»»
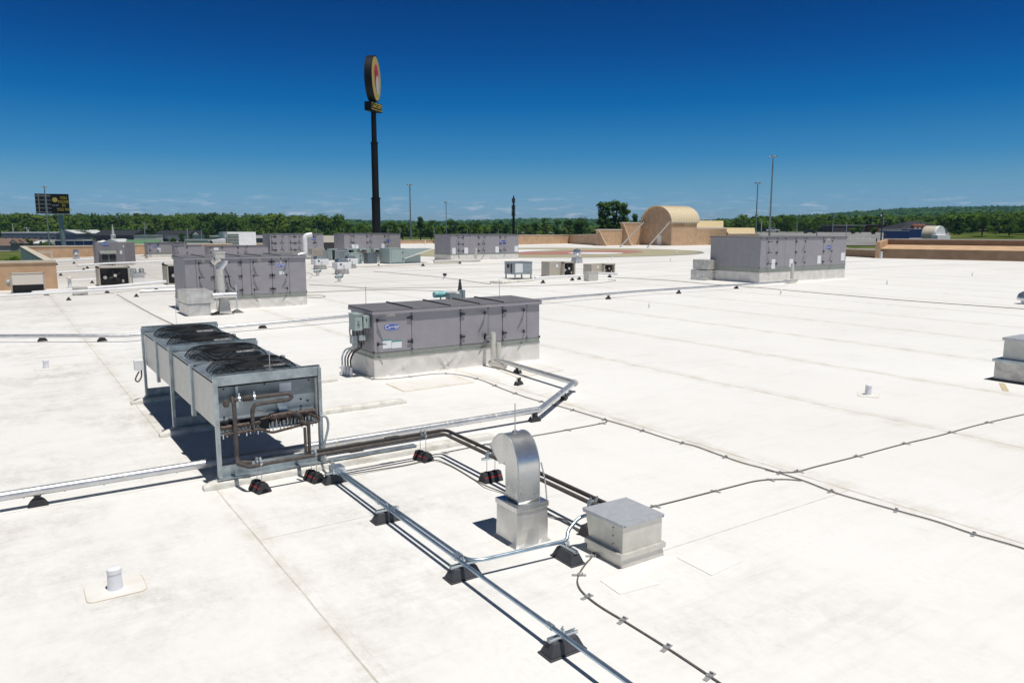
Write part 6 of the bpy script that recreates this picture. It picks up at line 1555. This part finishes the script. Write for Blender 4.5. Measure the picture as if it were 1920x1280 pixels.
house('blue-grey building with black roof and dark doorway', 289, 351, 450, 440.5, 432, 390, 'wall_white', 'roof_black', 16, 'gable', doors=1, wins=4)
house('small blue-grey house end right of the black roofed building', 360, 374, 448, 440, 432.5, 392, 'wall_white', 'roof_black', 9, 'front')
house('long pale trailer shed below the tree line', 345, 400, 456, 451, 449, 300, 'white_wall', 'roof_pale', 5, 'flat', name='shed')
house('white building behind the tilted intake of the louvred unit', 393, 410, 452, 444, 441.5, 260, 'wall_white', 'roof_pale', 8, 'flat', name='shed')
house('grey roofed building right of the white louvred unit', 470, 507, 452, 446, 441, 260, 'wall_grey', 'unit_paint', 9, 'gable', wins=2)
house('row of low dark shops with orange fronts behind the long parapet', 975, 1035, 442, 437.5, 434.5, 420, 'wall_brick', 'roof_pale', 12, 'flat', name='shop_row', wins=5, winm='sign_yellow')
house('long dark purple store with pale roof edge at right', 1562, 1645, 440, 423.5, 421.5, 330, 'wall_purple', 'wall_grey', 18, 'flat', name='store', wins=2, winm='wall_white')
house('dark annex between the purple store and the brick house', 1645, 1692, 440, 424.5, 422, 320, 'wall_brick', 'roof_black', 14, 'flat', name='store')
t, w, ze, zr, s_ = house('house with a large black hip roof and three brick dormers', 1690, 1775, 442, 428.5, 413.5, 300, 'wall_white', 'roof_black', 18, 'hip')
for x in (.29, .38, .47):
    part(lambda q: q.bx(w*x-.95, -.7, 0, w*x+.95, 1.4, ze+.9), 'brick_bay', 'wall_brick', t)
    part(lambda q: q.lathe((w*x, .3, ze+.9), [(1.05, 0), (.95, .35), (.6, .75), (0, .95)], 12), 'bay_roof', 'wall_brick', t)
    part(lambda q: q.bx(w*x-.35, -.74, ze*.55, w*x+.35, -.7, ze+.4), 'window', 'wall_white', t)
house('brown house among the trees at far right', 1812, 1850, 446, 431, 420, 360, 'wall_purple', 'roof_brown', 12, 'gable', wins=2)
for i, (lab, pl, pr, pe, prr, D) in enumerate((('pale roofed house showing through the right tree line', 1806, 1826, 416, 411.5, 560), ('tiny white roof high on the right hill, left one', 1712, 1719, 407, 404.5, 1500), ('tiny white roof high on the right hill, middle one', 1763, 1767, 408, 405, 1500),
         ('small pale roof behind the rightmost trees', 1878, 1890, 417, 411.5, 620), ('white roofed house edge left of the dark conifer', 1783, 1790, 420, 414, 520), ('tiny white roof low on the right hill', 1652, 1660, 407, 403, 1300))):
    house(lab, pl, pr, 430, pe, prr, D, 'wall_white', 'roof_pale', 10, 'gable', zb=float(terrain_z(pl, np.array(float(D)))))
P = pt(616, 430, 300); t = thing('quonset_hut', 'dark arched hut with a white curved edge behind the far air handlers', 'building', (P.x, P.y, -8), -HEAD)
arcq = [(6.0*math.cos(math.pi*k/16), 2+5.2*math.sin(math.pi*k/16)) for k in range(17)]
part(lambda q: q.prism([(-6, 0)][:0]+arcq, (0, 0, 0), 'y', 12), 'shell', 'roof_pale', t); part(lambda q: q.prism([(u*.93-.4, z*.95) for u, z in arcq], (0, -.1, 0), 'y', .12), 'dark_front', 'wall_navy', t)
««
[Problem description]
Copy all the lines of data exactly as they appear, dropping any images.

[Output of the task]
Write part 6 of the bpy script that recreates this picture. It picks up at line 1555. This part finishes the script. Write for Blender 4.5. Measure the picture as if it were 1920x1280 pixels.
house('blue-grey building with black roof and dark doorway', 289, 351, 450, 440.5, 432, 390, 'wall_white', 'roof_black', 16, 'gable', doors=1, wins=4)
house('small blue-grey house end right of the black roofed building', 360, 374, 448, 440, 432.5, 392, 'wall_white', 'roof_black', 9, 'front')
house('long pale trailer shed below the tree line', 345, 400, 456, 451, 449, 300, 'white_wall', 'roof_pale', 5, 'flat', name='shed')
house('white building behind the tilted intake of the louvred unit', 393, 410, 452, 444, 441.5, 260, 'wall_white', 'roof_pale', 8, 'flat', name='shed')
house('grey roofed building right of the white louvred unit', 470, 507, 452, 446, 441, 260, 'wall_grey', 'unit_paint', 9, 'gable', wins=2)
house('row of low dark shops with orange fronts behind the long parapet', 975, 1035, 442, 437.5, 434.5, 420, 'wall_brick', 'roof_pale', 12, 'flat', name='shop_row', wins=5, winm='sign_yellow')
house('long dark purple store with pale roof edge at right', 1562, 1645, 440, 423.5, 421.5, 330, 'wall_purple', 'wall_grey', 18, 'flat', name='store', wins=2, winm='wall_white')
house('dark annex between the purple store and the brick house', 1645, 1692, 440, 424.5, 422, 320, 'wall_brick', 'roof_black', 14, 'flat', name='store')
t, w, ze, zr, s_ = house('house with a large black hip roof and three brick dormers', 1690, 1775, 442, 428.5, 413.5, 300, 'wall_white', 'roof_black', 18, 'hip')
for x in (.29, .38, .47):
    part(lambda q: q.bx(w*x-.95, -.7, 0, w*x+.95, 1.4, ze+.9), 'brick_bay', 'wall_brick', t)
    part(lambda q: q.lathe((w*x, .3, ze+.9), [(1.05, 0), (.95, .35), (.6, .75), (0, .95)], 12), 'bay_roof', 'wall_brick', t)
    part(lambda q: q.bx(w*x-.35, -.74, ze*.55, w*x+.35, -.7, ze+.4), 'window', 'wall_white', t)
house('brown house among the trees at far right', 1812, 1850, 446, 431, 420, 360, 'wall_purple', 'roof_brown', 12, 'gable', wins=2)
for i, (lab, pl, pr, pe, prr, D) in enumerate((('pale roofed house showing through the right tree line', 1806, 1826, 416, 411.5, 560), ('tiny white roof high on the right hill, left one', 1712, 1719, 407, 404.5, 1500), ('tiny white roof high on the right hill, middle one', 1763, 1767, 408, 405, 1500),
         ('small pale roof behind the rightmost trees', 1878, 1890, 417, 411.5, 620), ('white roofed house edge left of the dark conifer', 1783, 1790, 420, 414, 520), ('tiny white roof low on the right hill', 1652, 1660, 407, 403, 1300))):
    house(lab, pl, pr, 430, pe, prr, D, 'wall_white', 'roof_pale', 10, 'gable', zb=float(terrain_z(pl, np.array(float(D)))))
P = pt(616, 430, 300); t = thing('quonset_hut', 'dark arched hut with a white curved edge behind the far air handlers', 'building', (P.x, P.y, -8), -HEAD)
arcq = [(6.0*math.cos(math.pi*k/16), 2+5.2*math.sin(math.pi*k/16)) for k in range(17)]
part(lambda q: q.prism([(-6, 0)][:0]+arcq, (0, 0, 0), 'y', 12), 'shell', 'roof_pale', t); part(lambda q: q.prism([(u*.93-.4, z*.95) for u, z in arcq], (0, -.1, 0), 'y', .12), 'dark_front', 'wall_navy', t)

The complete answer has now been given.